GCC to Host Thought-Provoking Imo Nse Imeh Art Installation March 1-April 7

February 27, 2023

Please note: The following article and art installation may contain language that some will find offensive. To preserve the artist's intent and message, GCC has chosen to include the language that some may find offensive.

GCC will host an art installation by Nigerian-American visual artist and scholar Dr. Imo Nse Imeh titled "Ten Little Nigger Girls."

The installation will be on display March 1 to April 7 in the South Gallery, and will feature an artist talk with Imeh on March 22 at noon in the South Gallery. According to an artist's statement by Imeh, the collection is a retelling of a children's book, titled Ten Little Nigger Girls, by Nora Case, published in 1907.

"The children's book is comprised of racist stereotypes about black people, particularly black children," Imeh said in his artist's statement. "The story, which unfolds as a nursery rhyme, features a cast of ten black girls, who are each eliminated one-by-one, and sometimes in horrific ways."

Imeh's collection is a response and revision of the book, and "features contemporary black girls in various states of danger in the present-day," and the art "seeks to examine the language, history, and realities of ongoing racial subjugation in America, the invisibility of young black people, and the misfortune of how we collectively decide the degree to which we ought to place value on the lives of black children."

In spite of the potentially-controversial title of the collection, GCC felt that it was important to showcase the artwork prominently on campus.

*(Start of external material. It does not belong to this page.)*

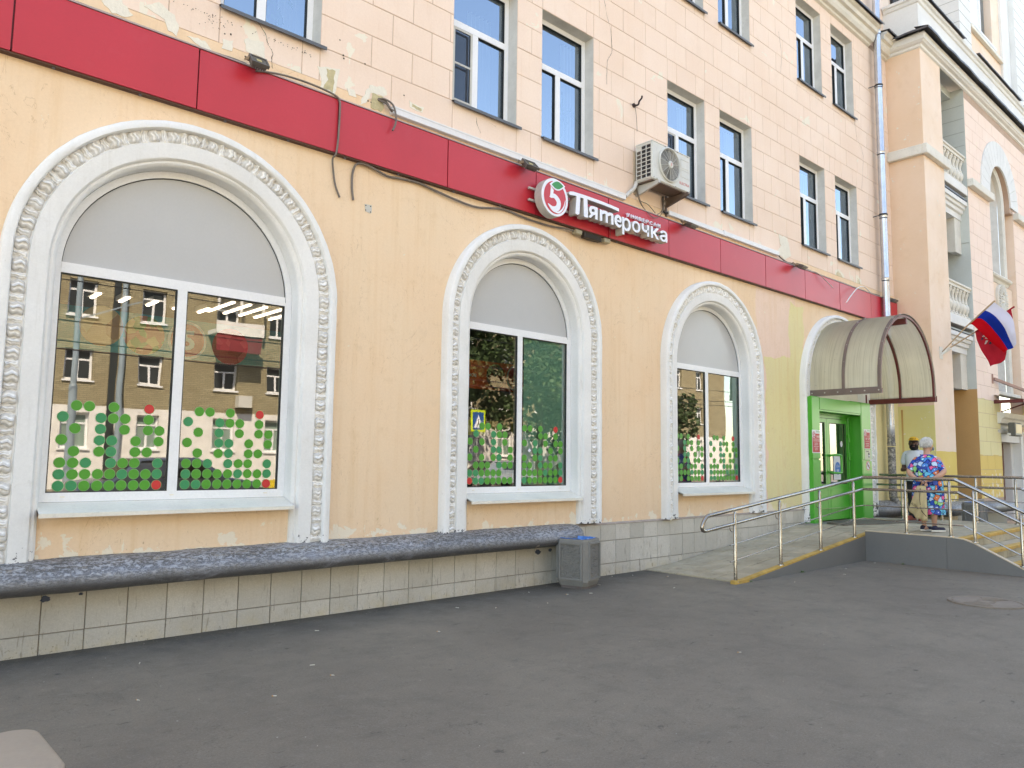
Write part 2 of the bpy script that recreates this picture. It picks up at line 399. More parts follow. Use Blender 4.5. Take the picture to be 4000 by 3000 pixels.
def m_asphalt():
    t = NT('worn_asphalt'); P = t.pos(); x, y, z = t.xyz(P)
    n1 = t.noise(P, .35, 6, .62); n2 = t.noise(P, 2.5, 6, .65); n3 = t.noise(P, 160, 3, .8)
    c = t.mix(t.ramp(n1, .3, .7), C8(116,107,95), C8(138,129,114))
    c = t.mix(t.ramp(n2, .5, .8, 0, .5), c, C8(103,97,88))
    # long scuffed streaks running along the street
    V = t.pos(scale=(.5, 2.6, 1)); st = t.noise(V, 2.4, 6, .65, .4); c = t.mix(t.ramp(st, .55, .75, 0, .3), c, C8(96,91,83))
    c = t.mix(t.ramp(n3, .5, .72, 0, .35), c, C8(140,138,132))
    n4 = t.noise(P, 200, 2, .7); c = t.mix(t.ramp(n4, .6, .72, 0, .4), c, C8(66,66,66))
    # darker strip along the plinth
    d = t.ramp(y, -.9, -.05, 0, 1); c = t.mix(t.math('MULTIPLY', d, t.ramp(n2, .25, .6, .45, .9)), c, C8(74,71,66))
    # chewing gum blots and pale specks
    vo = t.n('ShaderNodeTexVoronoi'); vo.inputs['Scale'].default_value = 3.1; t.l(P, vo.inputs['Vector'])
    jit = t.math('MULTIPLY', t.math('SUBTRACT', t.noise(P, 30, 2), .5), .06)
    kp = t.math('GREATER_THAN', t.xyz(vo.outputs['Color'])[1], .55); c = t.mix(t.math('MULTIPLY', kp, t.ramp(t.math('ADD', vo.outputs['Distance'], jit), .035, .075, .7, 0)), c, C8(64,62,58))
    vp = t.n('ShaderNodeTexVoronoi'); vp.inputs['Scale'].default_value = 7; t.l(P, vp.inputs['Vector'])
    keep = t.math('GREATER_THAN', t.xyz(vp.outputs['Color'])[0], .72)
    c = t.mix(t.math('MULTIPLY', keep, t.math('LESS_THAN', vp.outputs['Distance'], .04)), c, C8(178,174,166))
    ag = t.noise(P, 70, 6, .9); c = t.mix(t.ramp(ag, .36, .64, .34, 0), c, C8(58,56,52)); c = t.mix(t.ramp(ag, .56, .70, 0, .4), c, C8(168,162,150))
    md = t.noise(P, 9, 8, .75, .3); c = t.mix(t.ramp(md, .54, .66, 0, .28), c, C8(84,80,74)); c = t.mix(t.ramp(md, .44, .32, 0, .25), c, C8(150,144,132))
    ck = t.noise(P, .75, 7, .62, .9); c = t.mix(t.ramp(t.math('ABSOLUTE', t.math('SUBTRACT', ck, .47)), 0, .0016, .55, 0), c, C8(52,50,48))
    bl = t.noise(t.pos(scale=(.7, 1.7, 1)), 5.5, 5, .7, .3); c = t.mix(t.ramp(bl, .635, .69, 0, .6), c, C8(70,66,62))
    fs = t.noise(P, 34, 3, .7); c = t.mix(t.ramp(fs, .735, .76, 0, .6), c, C8(190,184,172)); c = t.mix(t.ramp(fs, .27, .24, 0, .6), c, C8(48,47,45))
    rg = t.ramp(n2, .3, .7, .72, .9)
    nb = t.bump(ag, .5, .006); nb = t.bump(n1, .4, .05, nb)
    t.bsdf(c, rg, 0, nb, .3); return t.m
def m_paving():
    t = NT('worn_concrete_paver'); P = t.pos()
    n1 = t.noise(P, 1.6, 6, .65); n3 = t.noise(P, 90, 4, .8); n2 = t.noise(P, 8, 6, .7)
    oi = t.n('ShaderNodeObjectInfo').outputs['Random']
    c = t.mix(t.ramp(n1, .3, .7), C8(158,147,124), C8(196,184,160))
    c = t.mix(t.ramp(oi, 0, 1, 0, .4), c, C8(142,134,116))
    c = t.mix(t.ramp(n2, .55, .75, 0, .5), c, C8(190,184,170)); c = t.mix(t.ramp(n2, .42, .3, 0, .6), c, C8(96,92,82))
    t.bsdf(c, .85, 0, t.bump(n3, .4, .004), .3); return t.m
def m_steel():
    t = NT('brushed_stainless_steel'); P = t.pos(); n = t.noise(P, 40, 3); n2 = t.noise(P, 3, 4)
    c = t.mix(t.ramp(n2, .3, .7), (.30,.275,.245,1), (.46,.43,.39,1))
    t.bsdf(c, t.ramp(n, .3, .7, .16, .30), 1, None); return t.m
def m_pipe():
    t = NT('galvanised_downpipe'); P = t.pos(); z = t.xyz(P)[2]
    n = t.noise(P, 8, 6, .7); low = t.ramp(z, 2.1, 2.35, 1, 0)
    c = t.mix(t.ramp(n, .3, .7), (.50,.53,.58,1), (.66,.68,.72,1))
    pap = t.noise(P, 16, 7, .75); pc = t.mix(t.ramp(pap, .45, .62), C8(92,92,92), C8(176,172,164))
    c = t.mix(low, c, pc)
    met = t.ramp(low, 0, 1, .75, .0); t.bsdf(c, t.ramp(low, 0, 1, .27, .75), met, t.bump(n, .2, .004)); return t.m
def m_glass(name, tint, refl, ior=1.5, rough=0.0, gcol=(.95,.97,1,1)):
    """window pane: partly reflecting, partly see-through"""
    t = NT(name); fr = t.n('ShaderNodeFresnel'); fr.inputs[0].default_value = ior
    P = t.pos(); wob = t.bump(t.noise(P, 1.7, 1), .012, .05); t.l(wob, fr.inputs['Normal'])
    g = t.n('ShaderNodeBsdfGlossy'); g.inputs['Roughness'].default_value = rough; g.inputs['Color'].default_value = gcol; t.l(wob, g.inputs['Normal'])
    tr = t.n('ShaderNodeBsdfTransparent'); tr.inputs[0].default_value = tint
    mx = t.n('ShaderNodeMixShader'); t.l(t.ramp(fr.outputs[0], 0, 1, refl, 1), mx.inputs[0]); t.l(tr.outputs[0], mx.inputs[1]); t.l(g.outputs[0], mx.inputs[2])
    t.l(mx.outputs[0], t.out.inputs[0]); return t.m
def m_poly():
    t = NT('aged_polycarbonate_sheet'); P = t.pos(); x, y, z = t.xyz(P)
    n1 = t.noise(P, 2.2, 6, .65); n2 = t.noise(P, 14, 6, .75)
    V = t.pos(scale=(1, 60, 1)); fl = t.noise(V, 1.0, 1, .4)
    c = t.mix(t.ramp(n1, .3, .7), C8(222,216,198), C8(236,230,212))
    c = t.mix(t.ramp(fl, .45, .7, 0, .45), c, C8(168,158,140))
    c = t.mix(t.ramp(z, 3.55, 4.25, 0, .6), c, C8(168,156,142))
    c = t.mix(t.ramp(n2, .64, .70, 0, .7), c, C8(110,100,88))
    nb = t.bump(t.n('ShaderNodeTexWave', wave_type='BANDS', bands_direction='Y').outputs['Fac'], .1)
    d = t.n('ShaderNodeBsdfDiffuse'); t.l(c, d.inputs[0]); tl = t.n('ShaderNodeBsdfTranslucent'); t.l(t.mix(.35, c, C8(236,228,180)), tl.inputs[0])
    tp = t.n('ShaderNodeBsdfTransparent'); gl = t.n('ShaderNodeBsdfGlossy'); gl.inputs[1].default_value = .35
    a = t.n('ShaderNodeMixShader'); a.inputs[0].default_value = .62; t.l(d.outputs[0], a.inputs[1]); t.l(tl.outputs[0], a.inputs[2])
    b = t.n('ShaderNodeMixShader'); b.inputs[0].default_value = .10; t.l(a.outputs[0], b.inputs[1]); t.l(tp.outputs[0], b.inputs[2])
    e = t.n('ShaderNodeMixShader'); e.inputs[0].default_value = .05; t.l(b.outputs[0], e.inputs[1]); t.l(gl.outputs[0], e.inputs[2])
    t.l(e.outputs[0], t.out.inputs[0]); return t.m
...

"Race relations and perceptions of race in America are still fraught and tense topics, and we fully support Dr. Imo Nse Imeh's confrontation of these issues through his artwork. We hope that in spite of a title that some may find offensive, the collection will help foster real conversations about race in America and, potentially, change," GCC Pres. Michelle Schutt said.

Imeh, in addition to being a visual artist and scholar, is also an associate professor of art and art history at Westfield State University. Previously, he attended Columbia University and received his master's and doctoral degrees in Art History from Yale.